** DATA SHOWN **
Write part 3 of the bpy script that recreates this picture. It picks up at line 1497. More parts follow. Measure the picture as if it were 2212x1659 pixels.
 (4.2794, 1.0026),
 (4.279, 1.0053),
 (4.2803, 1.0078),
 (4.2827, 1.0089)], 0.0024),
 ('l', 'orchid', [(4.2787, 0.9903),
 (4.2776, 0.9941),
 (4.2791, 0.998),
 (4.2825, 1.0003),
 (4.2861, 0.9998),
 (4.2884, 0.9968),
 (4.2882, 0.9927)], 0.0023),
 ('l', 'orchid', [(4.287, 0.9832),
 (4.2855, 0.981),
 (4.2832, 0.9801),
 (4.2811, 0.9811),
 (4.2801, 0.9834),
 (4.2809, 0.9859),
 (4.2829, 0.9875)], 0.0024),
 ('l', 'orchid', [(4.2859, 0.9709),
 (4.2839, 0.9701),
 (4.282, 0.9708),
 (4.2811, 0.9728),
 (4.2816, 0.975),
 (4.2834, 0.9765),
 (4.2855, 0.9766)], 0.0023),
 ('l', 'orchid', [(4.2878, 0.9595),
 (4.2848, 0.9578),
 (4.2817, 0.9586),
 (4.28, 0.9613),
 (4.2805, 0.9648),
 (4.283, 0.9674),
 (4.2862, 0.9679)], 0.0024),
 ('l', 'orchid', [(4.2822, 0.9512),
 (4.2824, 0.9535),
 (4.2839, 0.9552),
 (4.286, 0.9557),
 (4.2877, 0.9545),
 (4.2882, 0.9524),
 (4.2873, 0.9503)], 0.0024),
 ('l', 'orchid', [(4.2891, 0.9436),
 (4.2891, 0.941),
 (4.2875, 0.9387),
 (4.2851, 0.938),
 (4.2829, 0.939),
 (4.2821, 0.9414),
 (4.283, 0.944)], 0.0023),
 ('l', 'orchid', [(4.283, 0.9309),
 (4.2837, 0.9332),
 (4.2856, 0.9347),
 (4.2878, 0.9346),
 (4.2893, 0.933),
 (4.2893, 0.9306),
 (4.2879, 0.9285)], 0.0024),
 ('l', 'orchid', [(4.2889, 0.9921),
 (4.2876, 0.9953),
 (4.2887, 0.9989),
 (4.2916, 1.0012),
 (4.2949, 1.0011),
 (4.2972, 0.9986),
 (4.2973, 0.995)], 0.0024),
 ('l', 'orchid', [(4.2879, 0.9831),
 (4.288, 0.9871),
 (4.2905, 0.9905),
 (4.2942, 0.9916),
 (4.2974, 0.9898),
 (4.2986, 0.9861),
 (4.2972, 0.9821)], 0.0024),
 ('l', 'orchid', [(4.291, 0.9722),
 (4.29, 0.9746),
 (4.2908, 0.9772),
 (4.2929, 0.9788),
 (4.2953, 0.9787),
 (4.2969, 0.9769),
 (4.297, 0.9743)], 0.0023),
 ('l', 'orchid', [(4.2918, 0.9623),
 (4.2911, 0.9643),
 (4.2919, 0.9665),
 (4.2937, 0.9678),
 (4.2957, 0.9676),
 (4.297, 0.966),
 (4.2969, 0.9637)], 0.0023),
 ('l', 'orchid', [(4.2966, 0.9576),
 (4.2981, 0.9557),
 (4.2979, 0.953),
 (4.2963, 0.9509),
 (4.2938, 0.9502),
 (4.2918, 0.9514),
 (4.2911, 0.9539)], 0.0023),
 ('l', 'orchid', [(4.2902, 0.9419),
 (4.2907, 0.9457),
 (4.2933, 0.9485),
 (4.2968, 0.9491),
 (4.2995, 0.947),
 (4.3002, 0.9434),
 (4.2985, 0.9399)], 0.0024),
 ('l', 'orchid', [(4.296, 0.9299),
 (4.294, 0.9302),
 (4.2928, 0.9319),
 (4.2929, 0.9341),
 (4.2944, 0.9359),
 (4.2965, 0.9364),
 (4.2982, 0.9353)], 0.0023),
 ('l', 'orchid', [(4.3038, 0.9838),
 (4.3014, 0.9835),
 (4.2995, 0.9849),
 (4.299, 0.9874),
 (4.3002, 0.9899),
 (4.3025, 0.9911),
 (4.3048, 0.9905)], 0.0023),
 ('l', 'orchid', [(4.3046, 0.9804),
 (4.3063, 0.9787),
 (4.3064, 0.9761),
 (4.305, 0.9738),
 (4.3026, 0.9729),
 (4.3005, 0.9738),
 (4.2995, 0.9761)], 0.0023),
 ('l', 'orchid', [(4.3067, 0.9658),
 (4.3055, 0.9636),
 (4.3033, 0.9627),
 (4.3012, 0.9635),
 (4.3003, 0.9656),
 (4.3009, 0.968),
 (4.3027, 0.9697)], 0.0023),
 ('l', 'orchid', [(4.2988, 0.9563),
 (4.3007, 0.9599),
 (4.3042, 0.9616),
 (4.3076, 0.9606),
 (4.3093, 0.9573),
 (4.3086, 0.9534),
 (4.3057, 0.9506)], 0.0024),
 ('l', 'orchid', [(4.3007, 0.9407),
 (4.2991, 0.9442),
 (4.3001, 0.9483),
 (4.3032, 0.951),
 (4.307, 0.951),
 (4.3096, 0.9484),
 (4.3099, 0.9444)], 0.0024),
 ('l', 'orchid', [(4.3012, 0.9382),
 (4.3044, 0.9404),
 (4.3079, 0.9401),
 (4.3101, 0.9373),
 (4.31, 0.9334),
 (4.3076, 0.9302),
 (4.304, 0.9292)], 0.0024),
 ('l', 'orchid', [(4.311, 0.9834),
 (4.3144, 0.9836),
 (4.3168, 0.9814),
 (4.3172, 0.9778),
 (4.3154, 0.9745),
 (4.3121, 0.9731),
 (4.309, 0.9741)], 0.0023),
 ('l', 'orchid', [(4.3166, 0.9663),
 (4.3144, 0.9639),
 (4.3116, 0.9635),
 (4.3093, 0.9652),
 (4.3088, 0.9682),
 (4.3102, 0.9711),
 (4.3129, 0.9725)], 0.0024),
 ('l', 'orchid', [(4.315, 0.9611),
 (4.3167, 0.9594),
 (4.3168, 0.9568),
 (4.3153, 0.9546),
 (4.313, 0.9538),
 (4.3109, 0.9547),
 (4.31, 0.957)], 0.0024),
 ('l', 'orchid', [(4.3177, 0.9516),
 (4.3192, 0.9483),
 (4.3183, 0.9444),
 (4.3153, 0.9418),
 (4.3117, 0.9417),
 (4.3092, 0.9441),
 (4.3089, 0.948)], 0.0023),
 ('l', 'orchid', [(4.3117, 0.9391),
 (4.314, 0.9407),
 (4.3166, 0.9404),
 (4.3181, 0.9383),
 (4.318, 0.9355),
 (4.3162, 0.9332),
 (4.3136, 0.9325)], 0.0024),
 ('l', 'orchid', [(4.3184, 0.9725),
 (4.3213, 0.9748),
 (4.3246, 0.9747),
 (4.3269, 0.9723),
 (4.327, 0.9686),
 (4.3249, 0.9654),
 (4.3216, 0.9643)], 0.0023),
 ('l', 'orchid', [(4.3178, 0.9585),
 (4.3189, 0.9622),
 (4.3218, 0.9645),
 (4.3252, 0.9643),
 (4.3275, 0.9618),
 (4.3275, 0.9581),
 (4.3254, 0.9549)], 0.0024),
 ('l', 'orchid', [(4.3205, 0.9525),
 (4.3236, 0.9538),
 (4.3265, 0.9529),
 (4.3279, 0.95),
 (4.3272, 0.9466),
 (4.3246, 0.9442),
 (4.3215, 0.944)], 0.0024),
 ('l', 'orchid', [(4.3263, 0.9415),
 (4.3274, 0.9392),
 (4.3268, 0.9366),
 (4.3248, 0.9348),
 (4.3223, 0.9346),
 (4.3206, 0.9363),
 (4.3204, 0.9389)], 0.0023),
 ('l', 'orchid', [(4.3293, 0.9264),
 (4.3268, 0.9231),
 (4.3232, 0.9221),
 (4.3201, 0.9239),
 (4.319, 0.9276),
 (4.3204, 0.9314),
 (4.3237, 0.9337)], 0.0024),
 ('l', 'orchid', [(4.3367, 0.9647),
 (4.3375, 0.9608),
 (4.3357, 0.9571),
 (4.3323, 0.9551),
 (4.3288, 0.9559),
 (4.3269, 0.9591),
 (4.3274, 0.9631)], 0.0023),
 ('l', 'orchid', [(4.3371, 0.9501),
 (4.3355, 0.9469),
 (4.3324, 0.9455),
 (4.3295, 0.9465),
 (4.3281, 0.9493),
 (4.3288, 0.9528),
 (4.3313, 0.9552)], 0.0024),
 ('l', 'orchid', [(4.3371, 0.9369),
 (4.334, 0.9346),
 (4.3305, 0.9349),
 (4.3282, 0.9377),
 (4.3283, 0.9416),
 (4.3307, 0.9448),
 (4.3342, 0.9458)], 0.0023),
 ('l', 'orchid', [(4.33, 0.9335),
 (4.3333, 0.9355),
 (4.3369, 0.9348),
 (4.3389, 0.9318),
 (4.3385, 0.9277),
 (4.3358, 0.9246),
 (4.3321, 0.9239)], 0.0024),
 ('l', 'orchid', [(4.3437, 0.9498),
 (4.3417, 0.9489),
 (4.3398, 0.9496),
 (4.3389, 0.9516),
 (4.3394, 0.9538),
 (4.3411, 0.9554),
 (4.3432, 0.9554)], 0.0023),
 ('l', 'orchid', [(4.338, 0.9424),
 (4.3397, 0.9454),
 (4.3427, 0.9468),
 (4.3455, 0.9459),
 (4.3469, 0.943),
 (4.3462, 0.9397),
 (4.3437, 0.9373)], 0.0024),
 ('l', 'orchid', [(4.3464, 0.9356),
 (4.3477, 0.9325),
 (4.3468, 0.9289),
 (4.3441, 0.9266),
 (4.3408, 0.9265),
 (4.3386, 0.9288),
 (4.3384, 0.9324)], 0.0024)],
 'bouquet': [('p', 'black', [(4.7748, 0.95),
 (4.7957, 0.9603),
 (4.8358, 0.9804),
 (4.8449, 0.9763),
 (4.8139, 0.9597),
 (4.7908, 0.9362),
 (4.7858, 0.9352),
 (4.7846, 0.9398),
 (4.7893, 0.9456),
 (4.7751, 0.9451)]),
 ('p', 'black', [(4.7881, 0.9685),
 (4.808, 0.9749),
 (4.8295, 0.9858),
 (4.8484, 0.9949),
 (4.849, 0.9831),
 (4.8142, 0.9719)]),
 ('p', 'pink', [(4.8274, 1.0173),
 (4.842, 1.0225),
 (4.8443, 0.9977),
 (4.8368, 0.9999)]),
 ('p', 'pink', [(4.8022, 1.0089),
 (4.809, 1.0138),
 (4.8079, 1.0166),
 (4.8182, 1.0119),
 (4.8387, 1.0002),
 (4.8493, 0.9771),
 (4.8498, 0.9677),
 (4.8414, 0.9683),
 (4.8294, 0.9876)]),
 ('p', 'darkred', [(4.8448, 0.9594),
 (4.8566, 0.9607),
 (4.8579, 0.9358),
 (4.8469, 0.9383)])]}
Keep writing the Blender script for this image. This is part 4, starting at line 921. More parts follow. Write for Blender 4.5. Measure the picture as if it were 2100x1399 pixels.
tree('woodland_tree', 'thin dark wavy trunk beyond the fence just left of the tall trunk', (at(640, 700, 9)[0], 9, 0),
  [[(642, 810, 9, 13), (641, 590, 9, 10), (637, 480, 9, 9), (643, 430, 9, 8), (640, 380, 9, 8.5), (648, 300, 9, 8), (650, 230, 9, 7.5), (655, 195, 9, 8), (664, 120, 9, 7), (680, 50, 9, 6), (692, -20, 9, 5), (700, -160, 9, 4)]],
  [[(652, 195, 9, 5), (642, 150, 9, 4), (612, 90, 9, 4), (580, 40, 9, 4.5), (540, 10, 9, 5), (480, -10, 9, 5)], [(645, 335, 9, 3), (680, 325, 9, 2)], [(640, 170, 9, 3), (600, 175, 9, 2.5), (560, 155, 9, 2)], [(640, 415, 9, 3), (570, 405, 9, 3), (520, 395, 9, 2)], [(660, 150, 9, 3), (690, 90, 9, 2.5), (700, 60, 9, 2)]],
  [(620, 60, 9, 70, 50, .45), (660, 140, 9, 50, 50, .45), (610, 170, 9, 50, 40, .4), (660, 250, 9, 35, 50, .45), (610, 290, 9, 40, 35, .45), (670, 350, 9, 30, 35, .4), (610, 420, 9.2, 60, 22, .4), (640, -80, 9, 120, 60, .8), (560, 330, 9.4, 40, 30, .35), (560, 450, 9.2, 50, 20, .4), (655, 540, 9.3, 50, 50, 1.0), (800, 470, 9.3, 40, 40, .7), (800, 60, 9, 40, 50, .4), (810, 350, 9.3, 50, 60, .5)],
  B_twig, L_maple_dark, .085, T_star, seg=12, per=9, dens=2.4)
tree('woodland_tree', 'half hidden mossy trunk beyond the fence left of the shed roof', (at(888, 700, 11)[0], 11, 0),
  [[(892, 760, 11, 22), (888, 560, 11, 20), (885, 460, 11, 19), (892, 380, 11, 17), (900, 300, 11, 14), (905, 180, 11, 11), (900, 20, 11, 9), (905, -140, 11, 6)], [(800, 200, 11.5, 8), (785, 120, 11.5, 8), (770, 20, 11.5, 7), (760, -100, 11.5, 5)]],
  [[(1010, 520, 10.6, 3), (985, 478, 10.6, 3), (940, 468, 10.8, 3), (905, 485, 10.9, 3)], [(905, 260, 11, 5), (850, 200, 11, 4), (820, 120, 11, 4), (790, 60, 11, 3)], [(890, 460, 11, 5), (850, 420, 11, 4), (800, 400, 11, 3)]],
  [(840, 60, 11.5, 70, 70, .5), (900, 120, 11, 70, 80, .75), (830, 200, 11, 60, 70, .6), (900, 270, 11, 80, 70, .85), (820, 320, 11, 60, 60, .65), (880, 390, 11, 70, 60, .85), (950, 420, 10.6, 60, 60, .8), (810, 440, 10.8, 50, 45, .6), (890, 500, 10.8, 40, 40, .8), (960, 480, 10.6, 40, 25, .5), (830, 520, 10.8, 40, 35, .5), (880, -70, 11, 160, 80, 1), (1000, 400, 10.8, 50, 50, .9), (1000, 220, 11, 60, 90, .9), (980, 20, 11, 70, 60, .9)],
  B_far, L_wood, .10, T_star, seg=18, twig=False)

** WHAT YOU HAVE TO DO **
Everything from the line containing "B_twig, L_maple_dark, .085, T_star, seg=12, per=9, dens=2.4)" through the final line of the listing, inclusive, must be reproduced exactly; leave out the rest.

** THE REPLY **
  B_twig, L_maple_dark, .085, T_star, seg=12, per=9, dens=2.4)
tree('woodland_tree', 'half hidden mossy trunk beyond the fence left of the shed roof', (at(888, 700, 11)[0], 11, 0),
  [[(892, 760, 11, 22), (888, 560, 11, 20), (885, 460, 11, 19), (892, 380, 11, 17), (900, 300, 11, 14), (905, 180, 11, 11), (900, 20, 11, 9), (905, -140, 11, 6)], [(800, 200, 11.5, 8), (785, 120, 11.5, 8), (770, 20, 11.5, 7), (760, -100, 11.5, 5)]],
  [[(1010, 520, 10.6, 3), (985, 478, 10.6, 3), (940, 468, 10.8, 3), (905, 485, 10.9, 3)], [(905, 260, 11, 5), (850, 200, 11, 4), (820, 120, 11, 4), (790, 60, 11, 3)], [(890, 460, 11, 5), (850, 420, 11, 4), (800, 400, 11, 3)]],
  [(840, 60, 11.5, 70, 70, .5), (900, 120, 11, 70, 80, .75), (830, 200, 11, 60, 70, .6), (900, 270, 11, 80, 70, .85), (820, 320, 11, 60, 60, .65), (880, 390, 11, 70, 60, .85), (950, 420, 10.6, 60, 60, .8), (810, 440, 10.8, 50, 45, .6), (890, 500, 10.8, 40, 40, .8), (960, 480, 10.6, 40, 25, .5), (830, 520, 10.8, 40, 35, .5), (880, -70, 11, 160, 80, 1), (1000, 400, 10.8, 50, 50, .9), (1000, 220, 11, 60, 90, .9), (980, 20, 11, 70, 60, .9)],
  B_far, L_wood, .10, T_star, seg=18, twig=False)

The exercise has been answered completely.